За те годы, что я не был здесь, Северная Магнитка превратилась в мощнейшее металлургическое предприятие. Частенько на первых страницах газет Череповец сообщал о пуске новых прокатных станов, агломерационных и углеобогатительных фабрик, прокатных цехов, коксовых батарей. Именно здесь построили домну — гигант мирового класса, по количеству выплавляемого чугуна не имеющую себе равных. Череповецкий завод производит металла в несколько раз больше, чем вся царская Россия, и не только шлет его северо-западу и центру страны, но и экспортирует в четыре десятка стран.

Волго-Балт дал Северной Магнитке дешевую водную дорогу для доставки Кольской руды. Точнее, не руды, а обогащенного рудного концентрата: какой смысл возить издалека сырую руду?

Но порт металлургов в стороне, теплоход идет к прежней пристани, к горе, заросшей густым парком. Могучие лиственницы и березы закрывают деревянную голубую лестницу, спускающуюся к причалам. Заспанные люди стучат по ней к раннему "Метеору": крылатые суда носятся отсюда на Ярославль и Белозерск.

Мне кажется, что где-то неподалеку кричит павлин. Откуда бы взяться ему в Череповце?

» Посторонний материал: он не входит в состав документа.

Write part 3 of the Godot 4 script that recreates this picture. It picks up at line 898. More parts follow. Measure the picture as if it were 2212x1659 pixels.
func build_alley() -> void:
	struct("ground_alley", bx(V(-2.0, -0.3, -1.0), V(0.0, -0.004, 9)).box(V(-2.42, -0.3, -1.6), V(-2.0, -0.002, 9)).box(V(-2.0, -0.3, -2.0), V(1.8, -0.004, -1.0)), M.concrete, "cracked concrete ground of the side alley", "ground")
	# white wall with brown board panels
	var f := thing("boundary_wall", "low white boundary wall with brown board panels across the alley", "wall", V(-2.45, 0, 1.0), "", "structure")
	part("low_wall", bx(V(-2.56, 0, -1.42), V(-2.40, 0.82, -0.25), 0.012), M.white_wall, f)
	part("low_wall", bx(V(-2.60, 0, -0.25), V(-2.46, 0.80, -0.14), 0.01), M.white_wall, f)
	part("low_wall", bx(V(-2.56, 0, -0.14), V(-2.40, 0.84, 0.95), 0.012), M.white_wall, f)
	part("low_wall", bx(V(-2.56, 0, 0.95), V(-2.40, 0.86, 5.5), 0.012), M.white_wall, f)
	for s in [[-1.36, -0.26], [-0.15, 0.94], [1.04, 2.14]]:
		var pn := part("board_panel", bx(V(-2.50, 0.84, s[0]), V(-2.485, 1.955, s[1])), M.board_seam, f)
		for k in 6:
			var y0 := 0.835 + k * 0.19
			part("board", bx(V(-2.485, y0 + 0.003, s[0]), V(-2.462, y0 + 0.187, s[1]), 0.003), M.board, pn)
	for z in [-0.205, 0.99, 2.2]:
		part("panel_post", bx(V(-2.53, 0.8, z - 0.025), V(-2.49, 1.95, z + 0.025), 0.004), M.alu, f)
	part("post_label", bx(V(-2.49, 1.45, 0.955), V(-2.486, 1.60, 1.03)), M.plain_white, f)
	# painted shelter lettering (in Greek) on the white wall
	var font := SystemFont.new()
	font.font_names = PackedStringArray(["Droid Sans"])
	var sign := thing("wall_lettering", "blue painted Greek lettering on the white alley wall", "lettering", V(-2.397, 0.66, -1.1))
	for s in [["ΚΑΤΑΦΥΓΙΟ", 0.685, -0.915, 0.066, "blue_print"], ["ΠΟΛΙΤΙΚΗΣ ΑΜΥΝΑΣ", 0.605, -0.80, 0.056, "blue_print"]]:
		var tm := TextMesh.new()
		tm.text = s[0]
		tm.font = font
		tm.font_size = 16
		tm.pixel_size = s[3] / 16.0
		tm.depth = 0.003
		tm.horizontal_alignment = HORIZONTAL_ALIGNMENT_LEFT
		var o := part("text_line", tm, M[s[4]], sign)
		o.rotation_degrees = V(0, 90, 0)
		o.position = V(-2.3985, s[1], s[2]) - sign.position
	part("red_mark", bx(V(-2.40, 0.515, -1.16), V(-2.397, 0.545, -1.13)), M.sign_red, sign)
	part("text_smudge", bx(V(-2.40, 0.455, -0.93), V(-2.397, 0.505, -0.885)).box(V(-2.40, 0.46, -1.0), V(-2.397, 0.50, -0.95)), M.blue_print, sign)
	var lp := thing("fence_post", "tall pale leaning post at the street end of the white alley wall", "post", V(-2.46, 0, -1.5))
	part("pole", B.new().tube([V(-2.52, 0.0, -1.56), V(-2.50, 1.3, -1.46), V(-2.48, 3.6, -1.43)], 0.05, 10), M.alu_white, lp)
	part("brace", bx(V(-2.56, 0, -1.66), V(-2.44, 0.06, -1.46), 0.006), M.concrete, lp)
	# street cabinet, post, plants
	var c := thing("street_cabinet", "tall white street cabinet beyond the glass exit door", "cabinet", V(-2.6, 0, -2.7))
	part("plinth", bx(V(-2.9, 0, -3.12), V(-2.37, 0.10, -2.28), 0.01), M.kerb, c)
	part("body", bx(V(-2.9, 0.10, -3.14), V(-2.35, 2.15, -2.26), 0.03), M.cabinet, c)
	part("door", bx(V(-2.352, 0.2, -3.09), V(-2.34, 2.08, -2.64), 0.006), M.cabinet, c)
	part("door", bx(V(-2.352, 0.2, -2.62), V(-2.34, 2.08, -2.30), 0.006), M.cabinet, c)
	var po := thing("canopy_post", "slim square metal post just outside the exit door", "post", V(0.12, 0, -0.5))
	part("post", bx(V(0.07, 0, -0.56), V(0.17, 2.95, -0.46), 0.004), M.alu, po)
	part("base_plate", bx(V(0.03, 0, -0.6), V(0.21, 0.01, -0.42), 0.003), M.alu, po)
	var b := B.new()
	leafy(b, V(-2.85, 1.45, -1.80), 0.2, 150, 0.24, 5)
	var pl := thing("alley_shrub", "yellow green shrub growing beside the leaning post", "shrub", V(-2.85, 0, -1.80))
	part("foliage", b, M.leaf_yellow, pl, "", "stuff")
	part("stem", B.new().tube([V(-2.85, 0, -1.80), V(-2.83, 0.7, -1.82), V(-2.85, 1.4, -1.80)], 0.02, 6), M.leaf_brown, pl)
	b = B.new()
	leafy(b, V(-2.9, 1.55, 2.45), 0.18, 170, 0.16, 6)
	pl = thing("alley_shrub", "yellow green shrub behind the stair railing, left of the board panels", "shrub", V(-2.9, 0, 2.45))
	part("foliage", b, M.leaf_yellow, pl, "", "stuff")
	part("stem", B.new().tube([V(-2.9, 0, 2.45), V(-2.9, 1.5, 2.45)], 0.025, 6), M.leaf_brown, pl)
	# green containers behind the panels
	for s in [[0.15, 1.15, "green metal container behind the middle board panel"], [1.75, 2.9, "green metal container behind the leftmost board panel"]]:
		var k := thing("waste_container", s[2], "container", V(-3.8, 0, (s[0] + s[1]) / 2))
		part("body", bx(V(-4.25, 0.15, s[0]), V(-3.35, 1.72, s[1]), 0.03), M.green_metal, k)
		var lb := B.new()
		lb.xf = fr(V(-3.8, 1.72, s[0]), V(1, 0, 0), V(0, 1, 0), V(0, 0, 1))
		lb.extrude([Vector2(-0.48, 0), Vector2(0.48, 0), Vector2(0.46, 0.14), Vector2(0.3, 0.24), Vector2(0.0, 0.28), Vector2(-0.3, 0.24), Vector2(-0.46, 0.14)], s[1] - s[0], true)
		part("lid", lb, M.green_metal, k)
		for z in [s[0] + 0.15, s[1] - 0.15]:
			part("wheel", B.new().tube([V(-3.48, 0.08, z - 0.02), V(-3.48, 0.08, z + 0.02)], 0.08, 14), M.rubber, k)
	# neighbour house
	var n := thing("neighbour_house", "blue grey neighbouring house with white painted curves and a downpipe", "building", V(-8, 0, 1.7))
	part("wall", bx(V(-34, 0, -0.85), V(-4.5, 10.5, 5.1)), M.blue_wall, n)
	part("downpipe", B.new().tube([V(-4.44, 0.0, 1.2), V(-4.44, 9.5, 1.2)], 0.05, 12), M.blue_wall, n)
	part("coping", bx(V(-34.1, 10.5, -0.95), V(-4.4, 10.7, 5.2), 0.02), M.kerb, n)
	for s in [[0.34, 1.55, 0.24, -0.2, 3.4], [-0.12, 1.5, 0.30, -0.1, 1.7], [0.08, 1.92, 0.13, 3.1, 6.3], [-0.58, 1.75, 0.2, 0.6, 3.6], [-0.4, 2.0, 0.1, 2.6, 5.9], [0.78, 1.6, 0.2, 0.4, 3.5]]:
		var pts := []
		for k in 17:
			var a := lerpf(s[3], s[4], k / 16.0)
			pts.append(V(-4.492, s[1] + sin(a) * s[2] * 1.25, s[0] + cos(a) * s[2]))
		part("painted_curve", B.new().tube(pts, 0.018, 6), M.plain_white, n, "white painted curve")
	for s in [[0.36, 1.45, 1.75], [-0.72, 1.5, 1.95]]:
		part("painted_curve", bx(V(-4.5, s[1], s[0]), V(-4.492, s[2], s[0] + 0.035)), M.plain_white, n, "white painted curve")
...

Пристань теперь парадная, чувствуется большая водная дорога. Огромное панно: "Посетите памятники русского Севера", и на нем ласково улыбающееся незаходящее солнышко, северные хороводы на лугах, монастырские стены, ладьи землепроходцев, топором рубленные церковки. И еще панно: схема Волго-Балта и лаконичная надпись: "7 шлюзов вместо 38".

Опять кричит павлин.

— А это на горке, в зверинце, — поясняет парень, застывший над удочками.

Возле знакомого деревянного дома череповецких путейцев совсем не ко времени цветет шиповник: небывало теплая осень. А над махровыми розовыми соцветьями — тяжелые грозди спелой рябины.

У путейского дома пусто, только дворничиха собирает мусор в ведерко.

— Скажите, раньше здесь жил Николай Иванович Семенов…

— А как же, как же! Только он на улицу Маркса переехал, в новый дом. На пенсии, однако два месяца в году работает в техническом училище. И лекции читает. Бодрый такой, живой…

Пожалуй, в гости идти рановато: шесть часов. И потом: что за странное судно стоит на рейде? Русскими и латинскими буквами на борту написано: "Нефтерудовоз". В самом названии — несовместимость. Нефть всегда возили в наливных судах, руду — в сухогрузных. Надо бы взглянуть, что и как, а то вдруг снимется с якоря, пока я буду устраиваться в гостиницу и разыскивать своего старого знакомого.